ILBMF, Thanks for sharing your Cannon recipe! Our recipies are surprisingly close with the exception of your hopping schedule. Very interesting. Although I've already made mine and it's in primary now, I can't wait to try it again and implement some of your suggestions. I've never used a geletin and the fridge to cold crash, maybe it's about time. I did modify my recipe a bit by increasing grains and subbing out hop that I could not get and it is as follows although I will probably change the dry hopping after hearing from you.

Heavy Seas Loose Cannon Hop3 IPA

Grains
1 lb Breiss Carapils Malt
1 lb American Munich Malt
Extracts
3 lb Breiss Golden Light DME (60 min)
6 lb Briess Golden Light DME (30 min-late addition)

Yeast
WLP001 California Ale Yeast

Hops
1 oz. Magnum (Pellets 13.1% AA), 60 min
1 oz. Centennial (Pellets 10% AA), 30 min
1 oz. Nugget (Pellets 13% AA), 10 min (sub for Chinook)
1 oz. Amarillo (Pellets 7% AA), 5 min
1 oz. Cascade (Leaf 9% AA), Hopbacked with hot wort, added to cooled wort in primary (sub for Palisade)
1 oz. Cascade (Leaf 9% AA), Dry Hop (sub for Palisade)

Adjuncts
2 tsp Irish Moss (15 min)
5 oz Corn Sugar, priming, bottling

Procedure
Add Grains to 5.5 gallon of cold water, heat to 175°
Maintain 175° temp for 45 minutes then rinse grains with quart of 175° water
Bring to boil, add 3# DME & Hops (watch for boil over!)
Boil for 30 minutes and add 6# DME & hops (watch for boil over!)
Boil for 15 minutes more and add irish moss
Boil for 5 minutes more and add hops
Finish boil for 10 minute
Cool wort from 212° to 70° as quickly as possible
Put airstone in and rack wort into primary fermenter
Take SG reading and record. Pitch yeast and seal up

Notes:
Could't find clone, this is mostly a guess. Orig Target 7.25% ABV, My Target 7.8 ABV, IBU 73, SRM 9, 1.084 OG, 1.023 FG,

My actual OG adjusted was 1.090.

Thanks again, Mark
 
The main reason I do the hop bursting method (all last 15 minutes, my case, last 12 min) is that's the way I get great hop aroma and flavor like Cannon usually has. I would suggest that you at least use my hop schedule exactly as listed even if you use your recipe otherwise. This will get you in true cannon territory as far as hop flavor/aroma go.

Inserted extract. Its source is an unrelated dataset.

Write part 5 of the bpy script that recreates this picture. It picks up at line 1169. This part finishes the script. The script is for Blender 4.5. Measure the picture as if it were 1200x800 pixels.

Someone here on this forum introduced me to hop bursting a couple of months ago and I couldn't be happier. It may require more hops to get the bitterness right, but you get more aroma and flavor using this method. If you really like your beer to scream HOPS!!! try it. I did all the trial and error as far as the cannon recipe goes so give it a shot.